The African dub of Rhythmagick features the crisp, fluid ethnic percussion of Trilok Gurtu matching the talking drum, congas and more of master percussionist Aiyb Dieng. Reeds are played by Pharaoh Sanders. Of course, the serpentine cosmic jazz from Sanders' tenor saxophone shows up, but Sanders also plays the full, Arabic-sounding double-reed North African oboe known as a ghaita, a type of shawm. (Inexplicably, Sanders is credited with "metal and wood flutes.")

Also adding to this album are two additional bata players: Daniel Ponce and Carlos Cordova.
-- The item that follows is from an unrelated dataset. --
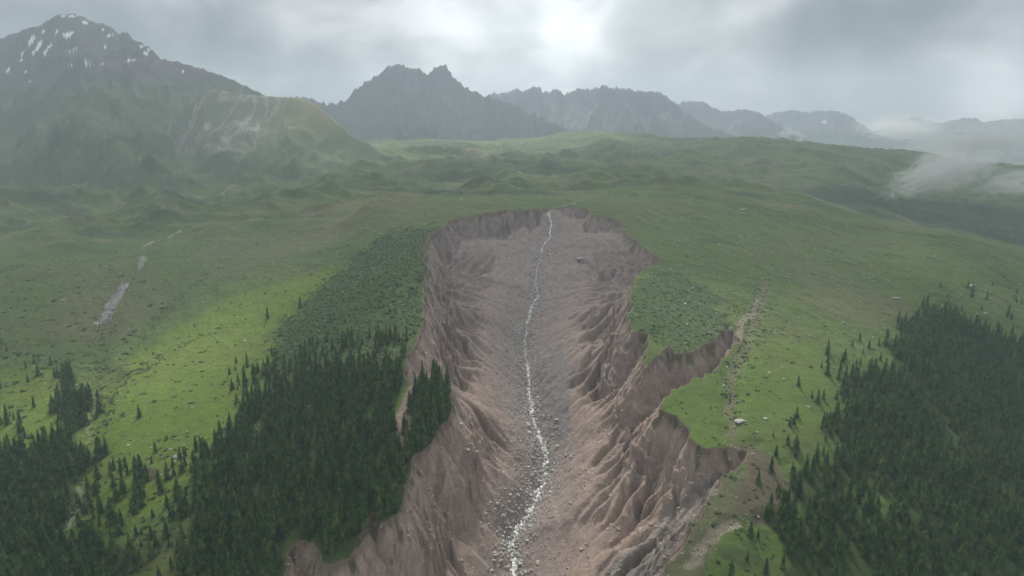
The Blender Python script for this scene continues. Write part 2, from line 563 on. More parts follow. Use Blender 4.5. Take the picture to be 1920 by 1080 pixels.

Their brisk, percolating beats on that double-headed drum add to the rich, layers of percussion. That layering is the plastic sonic mosaic one comes to expect from a Bill Laswell production. Laswell himself is on hand for deep, trademark "low bass" while Bootsy Collins adds a touch of psychedelic soul guitar and "Space Bass." The high, melodic timbres are not abandoned, but just subtly understated through effective treatment on the 6- and 12-string guitars from master of the frets, Nicky Skopelitis. Bernie Worrell adds melody and rhythms to this afro-dub beat creation on Hammond B-3 and clavinet -- the keyboard of funk. Primarily an instrumental album, vocals that are present come from street-poet and rap forefather Umar Bin Hassan (The Last Poets).